• _Written instruction_
Quote the lines that run from the line containing "Keep writing the" down to the line containing "0, 30), RIB2)])". Include both of those lines, reproduce each exactly, and omit everything else.

• _Data shown_

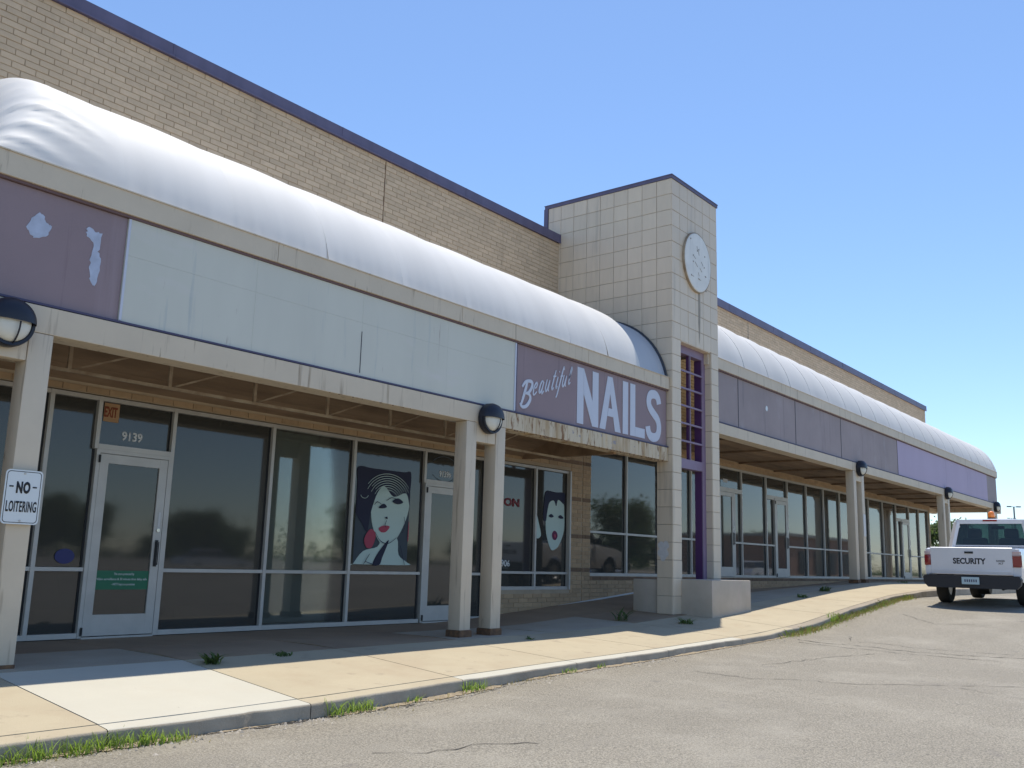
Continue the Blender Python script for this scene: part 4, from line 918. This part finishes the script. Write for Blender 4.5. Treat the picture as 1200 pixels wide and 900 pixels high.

---

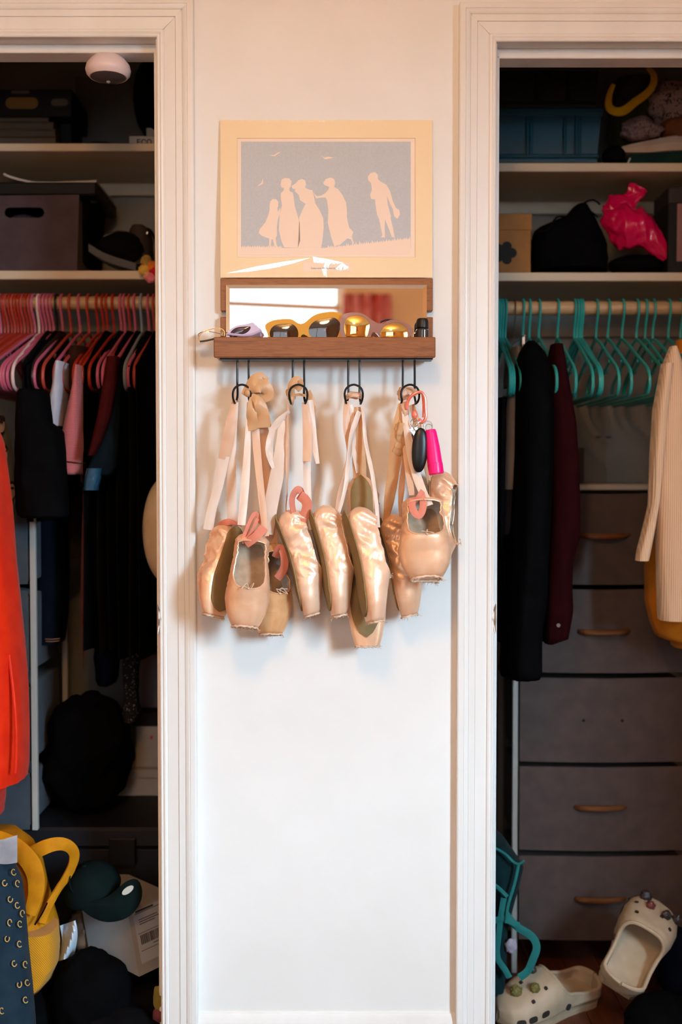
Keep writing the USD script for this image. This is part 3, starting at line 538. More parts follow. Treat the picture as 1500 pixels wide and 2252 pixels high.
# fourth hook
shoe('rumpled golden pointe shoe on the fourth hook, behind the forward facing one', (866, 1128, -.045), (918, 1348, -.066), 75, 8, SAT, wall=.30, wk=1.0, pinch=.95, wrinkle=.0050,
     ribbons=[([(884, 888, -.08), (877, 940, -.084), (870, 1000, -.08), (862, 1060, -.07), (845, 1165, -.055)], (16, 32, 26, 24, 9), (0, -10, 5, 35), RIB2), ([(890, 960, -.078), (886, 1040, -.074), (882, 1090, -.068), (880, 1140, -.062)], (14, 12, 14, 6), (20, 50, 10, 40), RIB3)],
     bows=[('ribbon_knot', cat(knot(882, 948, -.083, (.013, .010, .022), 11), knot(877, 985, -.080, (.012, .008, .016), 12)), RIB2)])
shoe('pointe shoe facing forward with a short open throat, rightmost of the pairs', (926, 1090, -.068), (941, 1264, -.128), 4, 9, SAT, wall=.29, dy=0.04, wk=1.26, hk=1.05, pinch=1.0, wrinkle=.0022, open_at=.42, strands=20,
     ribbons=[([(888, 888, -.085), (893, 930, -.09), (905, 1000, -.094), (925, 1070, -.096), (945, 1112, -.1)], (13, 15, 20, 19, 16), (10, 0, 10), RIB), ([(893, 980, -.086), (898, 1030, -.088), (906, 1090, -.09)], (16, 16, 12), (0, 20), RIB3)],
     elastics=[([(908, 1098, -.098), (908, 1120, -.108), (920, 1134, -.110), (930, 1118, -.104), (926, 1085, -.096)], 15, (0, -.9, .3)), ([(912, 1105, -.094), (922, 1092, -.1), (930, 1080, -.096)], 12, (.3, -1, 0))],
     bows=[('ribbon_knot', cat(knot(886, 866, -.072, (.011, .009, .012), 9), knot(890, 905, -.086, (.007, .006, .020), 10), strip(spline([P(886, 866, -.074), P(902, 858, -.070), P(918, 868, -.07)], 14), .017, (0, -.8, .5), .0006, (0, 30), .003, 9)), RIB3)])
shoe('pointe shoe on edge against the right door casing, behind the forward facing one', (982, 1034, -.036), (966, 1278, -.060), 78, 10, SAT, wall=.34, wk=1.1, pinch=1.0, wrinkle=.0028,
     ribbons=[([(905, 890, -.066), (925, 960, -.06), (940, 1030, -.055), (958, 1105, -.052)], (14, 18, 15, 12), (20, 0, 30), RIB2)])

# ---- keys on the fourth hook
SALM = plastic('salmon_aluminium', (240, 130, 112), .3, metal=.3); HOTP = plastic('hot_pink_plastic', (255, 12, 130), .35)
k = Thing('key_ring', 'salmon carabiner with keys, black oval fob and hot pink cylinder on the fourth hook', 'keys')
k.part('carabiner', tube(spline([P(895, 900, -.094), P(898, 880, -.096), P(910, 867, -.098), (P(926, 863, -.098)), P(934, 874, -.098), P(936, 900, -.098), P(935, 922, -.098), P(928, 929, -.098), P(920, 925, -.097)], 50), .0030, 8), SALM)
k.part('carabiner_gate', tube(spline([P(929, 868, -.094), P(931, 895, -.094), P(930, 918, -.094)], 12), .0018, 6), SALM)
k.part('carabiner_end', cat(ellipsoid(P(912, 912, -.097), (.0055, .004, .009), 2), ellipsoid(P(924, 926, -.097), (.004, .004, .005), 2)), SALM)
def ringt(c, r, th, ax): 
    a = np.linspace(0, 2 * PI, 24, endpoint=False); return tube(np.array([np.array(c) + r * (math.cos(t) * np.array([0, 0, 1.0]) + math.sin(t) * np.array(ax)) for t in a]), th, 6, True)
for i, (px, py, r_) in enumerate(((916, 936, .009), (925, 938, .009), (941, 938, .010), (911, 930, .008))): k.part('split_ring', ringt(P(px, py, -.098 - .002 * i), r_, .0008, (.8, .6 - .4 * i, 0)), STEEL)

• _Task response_
Keep writing the USD script for this image. This is part 3, starting at line 538. More parts follow. Treat the picture as 1500 pixels wide and 2252 pixels high.
# fourth hook
shoe('rumpled golden pointe shoe on the fourth hook, behind the forward facing one', (866, 1128, -.045), (918, 1348, -.066), 75, 8, SAT, wall=.30, wk=1.0, pinch=.95, wrinkle=.0050,
     ribbons=[([(884, 888, -.08), (877, 940, -.084), (870, 1000, -.08), (862, 1060, -.07), (845, 1165, -.055)], (16, 32, 26, 24, 9), (0, -10, 5, 35), RIB2), ([(890, 960, -.078), (886, 1040, -.074), (882, 1090, -.068), (880, 1140, -.062)], (14, 12, 14, 6), (20, 50, 10, 40), RIB3)],
     bows=[('ribbon_knot', cat(knot(882, 948, -.083, (.013, .010, .022), 11), knot(877, 985, -.080, (.012, .008, .016), 12)), RIB2)])
shoe('pointe shoe facing forward with a short open throat, rightmost of the pairs', (926, 1090, -.068), (941, 1264, -.128), 4, 9, SAT, wall=.29, dy=0.04, wk=1.26, hk=1.05, pinch=1.0, wrinkle=.0022, open_at=.42, strands=20,
     ribbons=[([(888, 888, -.085), (893, 930, -.09), (905, 1000, -.094), (925, 1070, -.096), (945, 1112, -.1)], (13, 15, 20, 19, 16), (10, 0, 10), RIB), ([(893, 980, -.086), (898, 1030, -.088), (906, 1090, -.09)], (16, 16, 12), (0, 20), RIB3)],
     elastics=[([(908, 1098, -.098), (908, 1120, -.108), (920, 1134, -.110), (930, 1118, -.104), (926, 1085, -.096)], 15, (0, -.9, .3)), ([(912, 1105, -.094), (922, 1092, -.1), (930, 1080, -.096)], 12, (.3, -1, 0))],
     bows=[('ribbon_knot', cat(knot(886, 866, -.072, (.011, .009, .012), 9), knot(890, 905, -.086, (.007, .006, .020), 10), strip(spline([P(886, 866, -.074), P(902, 858, -.070), P(918, 868, -.07)], 14), .017, (0, -.8, .5), .0006, (0, 30), .003, 9)), RIB3)])
shoe('pointe shoe on edge against the right door casing, behind the forward facing one', (982, 1034, -.036), (966, 1278, -.060), 78, 10, SAT, wall=.34, wk=1.1, pinch=1.0, wrinkle=.0028,
     ribbons=[([(905, 890, -.066), (925, 960, -.06), (940, 1030, -.055), (958, 1105, -.052)], (14, 18, 15, 12), (20, 0, 30), RIB2)])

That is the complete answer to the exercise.